Kim Cantrell
True Crime From a First Hand Account
Review by Kim Cantrell
Some said that Jerry Sternadel lived like a rat, and deservedly died like a rat.
Considering his multiple affairs, his shady business dealings, his unconscionable ways of using his children as pawns in divorce actions, and the accusations of molestation (Jerry claimed it was a consensual affair) with his stepdaughter, I can't disagree with them.
Jerry was a man who was possessive, controlling, and outright mean at times. But according to some, including his ex-wife Jeannie Walker, he was trying to make a change for the better in the last few years of his life.

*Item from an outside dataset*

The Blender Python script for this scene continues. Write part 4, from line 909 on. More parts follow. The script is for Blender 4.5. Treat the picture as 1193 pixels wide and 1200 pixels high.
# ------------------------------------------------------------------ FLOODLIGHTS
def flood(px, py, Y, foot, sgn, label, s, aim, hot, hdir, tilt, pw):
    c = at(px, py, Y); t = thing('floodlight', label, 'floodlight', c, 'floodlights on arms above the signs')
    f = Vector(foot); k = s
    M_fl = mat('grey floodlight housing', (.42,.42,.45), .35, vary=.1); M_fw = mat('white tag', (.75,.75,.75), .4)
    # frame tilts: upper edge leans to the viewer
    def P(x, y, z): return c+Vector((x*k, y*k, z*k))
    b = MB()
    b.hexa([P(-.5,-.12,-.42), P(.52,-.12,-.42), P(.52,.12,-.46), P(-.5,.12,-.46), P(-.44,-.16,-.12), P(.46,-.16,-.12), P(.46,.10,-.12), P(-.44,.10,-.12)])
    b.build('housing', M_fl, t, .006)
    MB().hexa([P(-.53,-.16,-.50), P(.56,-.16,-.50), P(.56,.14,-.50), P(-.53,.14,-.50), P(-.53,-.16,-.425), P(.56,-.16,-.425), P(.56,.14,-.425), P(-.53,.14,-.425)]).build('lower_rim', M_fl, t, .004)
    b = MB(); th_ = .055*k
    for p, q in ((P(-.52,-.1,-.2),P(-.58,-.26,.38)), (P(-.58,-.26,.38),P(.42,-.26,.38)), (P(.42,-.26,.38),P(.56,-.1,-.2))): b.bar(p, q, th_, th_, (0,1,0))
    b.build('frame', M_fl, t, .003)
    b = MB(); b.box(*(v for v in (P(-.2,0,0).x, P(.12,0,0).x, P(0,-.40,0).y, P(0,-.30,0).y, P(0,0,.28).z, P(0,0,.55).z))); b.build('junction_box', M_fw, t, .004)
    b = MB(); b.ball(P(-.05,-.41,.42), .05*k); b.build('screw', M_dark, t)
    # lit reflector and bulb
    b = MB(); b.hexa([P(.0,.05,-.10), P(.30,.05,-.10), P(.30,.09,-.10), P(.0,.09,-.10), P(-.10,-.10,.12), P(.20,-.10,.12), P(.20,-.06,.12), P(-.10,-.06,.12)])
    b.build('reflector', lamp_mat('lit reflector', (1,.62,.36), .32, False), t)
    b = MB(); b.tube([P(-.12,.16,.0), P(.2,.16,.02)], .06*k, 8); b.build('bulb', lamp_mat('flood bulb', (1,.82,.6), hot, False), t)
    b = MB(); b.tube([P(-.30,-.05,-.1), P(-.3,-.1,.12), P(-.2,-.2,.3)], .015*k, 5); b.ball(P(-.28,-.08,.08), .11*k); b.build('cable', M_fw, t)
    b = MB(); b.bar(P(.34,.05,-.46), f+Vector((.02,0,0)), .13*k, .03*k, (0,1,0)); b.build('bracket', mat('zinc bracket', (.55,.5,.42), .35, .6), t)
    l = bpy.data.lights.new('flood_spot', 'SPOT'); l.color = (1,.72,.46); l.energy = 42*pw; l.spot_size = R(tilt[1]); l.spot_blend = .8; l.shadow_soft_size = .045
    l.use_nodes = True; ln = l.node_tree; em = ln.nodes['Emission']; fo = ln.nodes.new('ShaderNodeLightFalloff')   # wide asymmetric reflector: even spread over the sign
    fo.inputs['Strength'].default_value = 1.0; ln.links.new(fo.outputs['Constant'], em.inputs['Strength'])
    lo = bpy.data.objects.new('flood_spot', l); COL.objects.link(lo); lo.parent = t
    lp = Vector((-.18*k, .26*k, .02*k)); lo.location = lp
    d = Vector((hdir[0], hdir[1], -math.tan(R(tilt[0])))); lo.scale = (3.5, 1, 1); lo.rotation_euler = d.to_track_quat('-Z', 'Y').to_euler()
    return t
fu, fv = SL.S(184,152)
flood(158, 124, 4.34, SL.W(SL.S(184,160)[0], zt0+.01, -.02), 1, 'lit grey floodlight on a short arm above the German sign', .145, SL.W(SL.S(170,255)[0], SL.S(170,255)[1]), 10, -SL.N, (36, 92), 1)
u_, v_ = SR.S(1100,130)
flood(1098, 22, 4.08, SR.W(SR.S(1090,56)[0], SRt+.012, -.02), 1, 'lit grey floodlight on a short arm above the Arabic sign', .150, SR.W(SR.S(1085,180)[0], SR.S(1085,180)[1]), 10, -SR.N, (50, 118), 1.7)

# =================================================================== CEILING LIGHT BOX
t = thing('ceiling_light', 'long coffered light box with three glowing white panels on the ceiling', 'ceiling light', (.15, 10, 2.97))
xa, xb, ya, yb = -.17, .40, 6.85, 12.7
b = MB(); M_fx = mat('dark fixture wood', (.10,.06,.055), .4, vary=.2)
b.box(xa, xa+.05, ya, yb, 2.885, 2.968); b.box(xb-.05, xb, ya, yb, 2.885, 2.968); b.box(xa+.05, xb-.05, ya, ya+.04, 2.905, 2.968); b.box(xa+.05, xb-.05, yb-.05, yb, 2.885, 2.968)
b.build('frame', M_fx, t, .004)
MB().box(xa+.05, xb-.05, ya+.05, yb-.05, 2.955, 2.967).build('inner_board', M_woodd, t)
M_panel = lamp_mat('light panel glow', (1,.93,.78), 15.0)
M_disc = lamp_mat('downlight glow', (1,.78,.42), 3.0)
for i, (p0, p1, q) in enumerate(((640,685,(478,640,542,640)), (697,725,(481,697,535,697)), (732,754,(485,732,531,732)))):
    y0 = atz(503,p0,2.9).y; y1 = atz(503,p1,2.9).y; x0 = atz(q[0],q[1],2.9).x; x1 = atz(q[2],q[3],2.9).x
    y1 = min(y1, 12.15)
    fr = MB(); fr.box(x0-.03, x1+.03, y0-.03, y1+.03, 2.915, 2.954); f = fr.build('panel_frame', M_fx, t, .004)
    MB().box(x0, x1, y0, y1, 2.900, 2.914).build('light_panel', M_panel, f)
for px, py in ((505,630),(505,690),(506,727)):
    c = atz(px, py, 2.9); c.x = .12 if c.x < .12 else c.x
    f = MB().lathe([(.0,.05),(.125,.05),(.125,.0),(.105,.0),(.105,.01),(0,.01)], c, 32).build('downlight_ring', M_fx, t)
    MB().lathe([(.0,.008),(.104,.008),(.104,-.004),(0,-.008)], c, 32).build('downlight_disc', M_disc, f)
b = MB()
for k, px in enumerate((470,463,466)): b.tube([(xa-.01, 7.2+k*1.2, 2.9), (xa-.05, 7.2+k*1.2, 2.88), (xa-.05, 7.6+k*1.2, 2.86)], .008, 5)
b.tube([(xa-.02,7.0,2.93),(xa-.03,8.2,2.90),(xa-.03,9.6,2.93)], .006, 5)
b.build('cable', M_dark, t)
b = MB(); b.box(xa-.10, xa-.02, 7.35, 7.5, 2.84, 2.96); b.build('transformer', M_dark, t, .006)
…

But he'd never get a chance to really prove the changes before his current wife, Lou Ann, and her friend Debra Baker would murder him with arsenic poisoning.
It would take several years and a lot of investigative work before even one of the parties to his murder was brought to justice. And you'll be surprised at who became the defendant and who spent time lounging on a beach in the Bahamas.
Initially I was suspicious of Jeannie Walker's intent in telling the story about her ex-husband's murder, wondering if she was an ex-wife just looking to jump into the spotlight with her 2010 true crime book titled Fighting the Devil: A True Story of Consuming Passion, Deadly Poison, and Murder. Yet the more I read, the more I came to realize that Jeannie Walker was doing what she was doing because of and for her children - without them, Jerry may have just been written off as another case of karma.
Of course, it's also obvious that once Jeannie got started, it snowballed into a big mystery that demanded to be solved. And it's one heck of a story to tell!
Let me put it to you this way, there's a lot of information about the case of Jerry Sternadel's murder in Fighting the Devil. At times it gets a bit weighted down and you think, "What's that got to do with anything?" But just hold on, because it does have everything to do with it and the bigger picture.
When readers open this book, they can't go in looking for the svelte writing found in many books that's went through tons of editing, Jeannie Walker writes the story like she's talking to an old friend; very personal, a style that makes you feel as if you're a close confidant, not a voyeuristic reader.
Fighting the Devil is the only book available on the Jerry Sternadel murder committed by Debra Baker and his wife, Lou Ann (allegedly, at this point). So if your curiosity is piqued about the case, add it to your reading list today!